Strange was promoted through the ranks after a spell in the UK he returned to the front and finished the war commanding a wing of Aircraft. In-between the wars he settled on a farm, for a period. Or was otherwise involved in small aircraft companies.
Strange in RAF uniform
Strange returned to service for the Second World War. At the time he was aged 49, but was sent to the RAF's only transport squadron. They were immediately sent to France to the aerodrome at Merville. Their mission there was to retrieve what equipment and planes they could from the abandoned airfield. During the few hours they were there they managed to get two Hurricanes flying again, and promptly stuck unhorsed RAF pilots in them to get them back to the UK. Then a Soldier from the Durham Light Infantry sprinted onto the airfield. He had been a lookout at the nearby church steeple. He reported that the Germans were about 500 yards away and about to arrive. The remains of the squadron evacuated, apart from Strange. There was a single battered hurricane left. It was flyable, technically. But was missing minor things such as all its guns and instruments. There was also the minor point that Strange had never ever flown in a Hurricane.

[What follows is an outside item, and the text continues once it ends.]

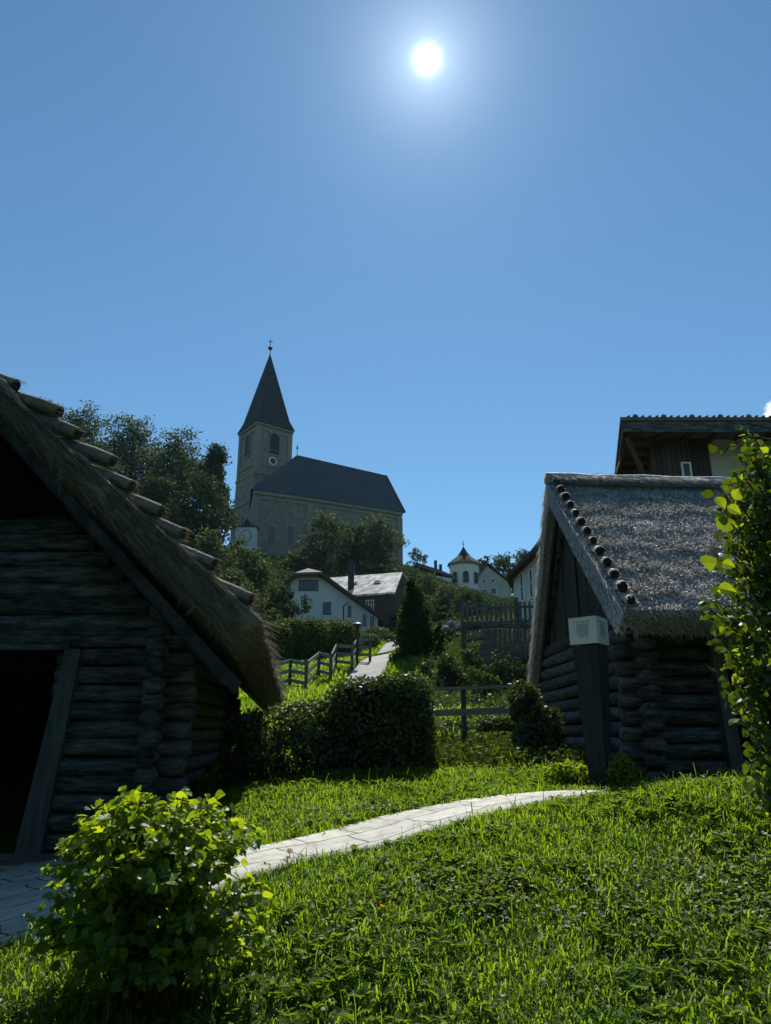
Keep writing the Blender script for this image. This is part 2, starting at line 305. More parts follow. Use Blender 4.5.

Strange got it off the ground before the Germans arrived, and set course for home. He had to climb to 8000 feet near St, Omer when fired upon by AA fire. The AA fire had however attracted the attention of a nearby flight of Germans, who dived on Strange. The first aircraft made a pass, with a burst of gunfire which surprised Strange who had been engrossed in trying to learn how to fly this new craft. The next five Germans overshot his plane all missing. Strange took the only course he could, he dove. He flew so low he described it as "flying along the main street and through the chateau front door", however the Germans stuck with him, each trying to hit him with a burst of fire. Ducking over the Chateau, he followed a wooded valley twisting and turning as he went with the contours of the valley, the pack of Germans snapping at his heels. Suddenly a band of sand dunes flashed past him and he was over the Sea, with no cover. Strange spotted a British warship and turned towards it. The pack of Germans right on his tail. Luckily the Warship saw what was happening and put up a barrage of flak, which scattered the German pursuit. From there Strange made it back to the UK safely.
Louis showing off another invention, a jet powered grass drying machine on a farm in Dorset.
After this escapade Strange was then sent to setup the Central Landing School, which trained parachute landings, by war's end this school would train some 60,000 pupils from the RAF and Army on how to land in a parachute, this total included a number of the Para's dropped during D-day. However Strange was busy elsewhere, inventing, testing, and creating a school for CAM ship pilots.
Stranges' final wartime activities were to run several of the airfields in the Normandy Bridgehead, before being posted to SHAEF before demobbing in 1945. Louis Strange died on 15 November 1966 in Poole, Dorset.